Following his appearance in Four Lions in 2010, Ahmed was nominated for a second British Independent Film Award for Best Actor, after also being nominated for Shifty.
Next up, Riz Ahmed starred in historical thriller Centurion, about a group of Roman soldiers forced to fight for their lives after their legion is decimated; followed by Trishna, the story of the tragic relationship between the son of a property developer and the daughter of an auto rickshaw owner; and another leading role and Best Actor nomination for Ill Manors).
The Reluctant Fundamentalist
In the same year, Ahmed also starred in The Reluctant Fundamentalist, one of my favourite films and a brilliant exploration of the world post-9/11 for a Pakistani man living in America.
Once again, Riz Ahmed turns in a nuanced performance that leaves you questioning the very notion of ‘fundamentalism’, exploring the darkest recesses of the American dream and his search for a Pakistani dream, beyond his father’s nostalgia and political rhetoric shaped by 9/11 fallout.
In one scene, Ahmed’s character Changez is detained at the airport on his way back from a business trip, despite working for a U.S. corporate bank. It’s just one of the things that’s demonstrably changed post-9/11, forcing Changez to realise the shiny façade of the American dream, where it’s said anyone can succeed wherever they’re from, yet it hides a much harsher truth.
The blurred line
In real life, Riz Ahmed has had plenty of experience of being stopped at airports. He was detained at Luton Airport on his way back from the Berlin Film Festival, where the Road to Guantanamo won a Silver Bear Award.
As with anyone, his personal experiences have naturally shaped his creative expression, from his multi-layered on-screen performances and tell-it-like-it-is Swet Shop Boys lyrics, to his passionate awareness-raising on issues like Syria. But Ahmed goes way beyond anger.
He questions, ponders, looks for meaning in the gaps between the obvious answers, actively searches for alternative interpretations to the most difficult issues, and is not afraid to flip between uncompromising conviction, genuine open-mindedness, and laugh-out-loud fun. He’s over the moon at being on the cover of Time magazine and he’s going to celebrate. But he’s not going to pull any punches when it comes to issues like Trump’s Muslim travel ban or the Grenfell Tower fire.
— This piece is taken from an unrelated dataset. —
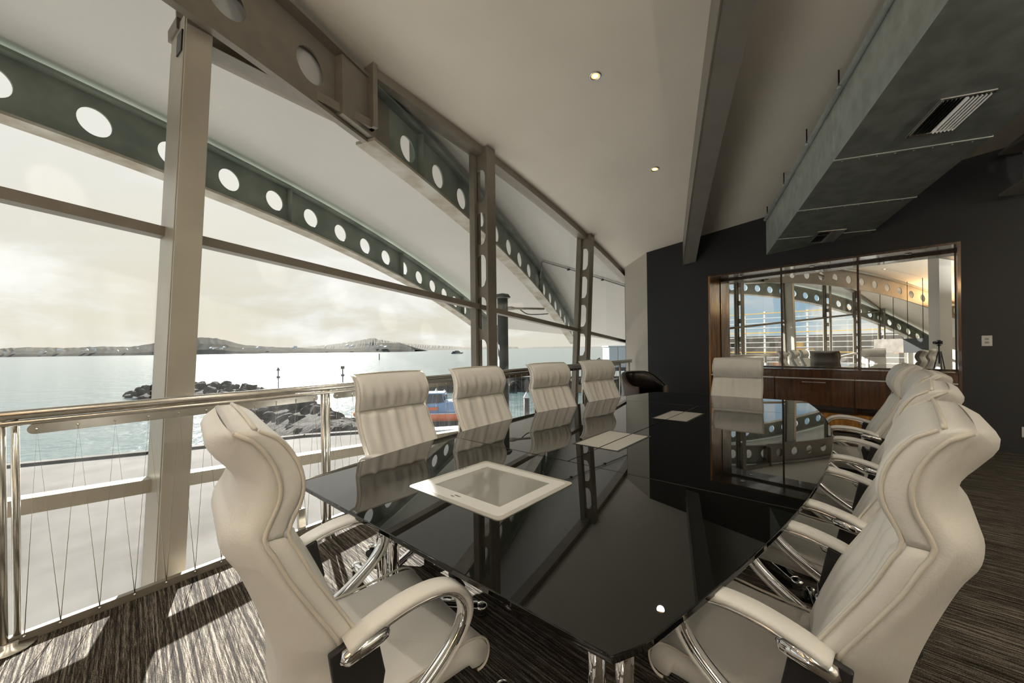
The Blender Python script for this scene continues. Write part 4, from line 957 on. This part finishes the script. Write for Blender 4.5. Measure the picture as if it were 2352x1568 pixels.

I think it’s all those things that have made Ahmed an award-winning actor, equally at home in blockbuster Hollywood roles or small independent British films. For example, he went from playing Bodhi Rook in Rogue One: A Star Wars Story to private eye Tommy Akhtar in City of Tiny Lights.
Authenticity is something that Riz Ahmed himself has commented on saying: “The camera or the microphone in the booth is merciless. If you don’t believe what you’re saying, it hears it. If you don’t believe it, it sees it in your eyes, it hears it in your voice that there isn’t the conviction there.”
Many people have got to know Ahmed through his later roles, including Rick in the much-acclaimed Nightcrawler, where he played opposite Jake Gyllenhaal; Naz in HBO’s Jason Bourne.
As Riz Ahmed pointed out in his Channel 4 speech to Parliament, what’s needed is representation. But how does he feel, knowing he’s inevitably representing the Asian community in many of his roles?
“I try and say that in terms of my intentions, that is to represent myself. But in terms of an awareness of it, like, you know, you’re aware of the fact that you do represent more than yourself if there aren’t a variety of representatives.” (source)
Ahmed continues: “As a minority, no sooner do you learn to polish and cherish one chip on your shoulder than it’s taken off you and swapped for another. You are intermittently handed a necklace of labels to hang around your neck, neither of your choosing nor making, both constricting and decorative. Part of the reason I became an actor was the promise that I might be able to help stretch these necklaces, and that the teenage version of myself might breathe a little easier as a result. If the films I reenacted as a kid could humanise mutants and aliens, maybe there was hope for us. But portrayals of ethnic minorities worked in stages, I realised, so I’d have to strap in for a long ride.”
In his essay for the Guardian, Typecast as a Terrorist, Ahmed talks about the stages as stage one – the two-dimensional stereotype, stage two – the subversive portrayal, taking place on ‘ethnic’ terrain but aiming to challenge existing stereotypes and stage three – the Promised Land, where you play a character whose story is not intrinsically linked to his race.
He’s certainly smashed stage two and arguably, come pretty close to stage three with roles like Bodhi Rook, although part of the film’s strength is that it challenges a whole range of existing stereotypes.
If you haven’t already, it’s well worth catching up on Ahmed’s career to date. You’ll find a hugely watchable actor able to light up the screen without ego and a treasure trove of gems including independent films and TV dramas.
I’d also recommend you listen to Riz Ahmed the activist, whether via the Swet Shop Boys, Twitter or the articles he’s written for publications like The Guardian. He’ll help you make sense of the world, even when it feels upside down.
Did you know?
Riz Ahmed’s favourite TV series growing up was The A-Team.
GQ Magazine recently called for Ahmed to be the next James Bond. Do you agree?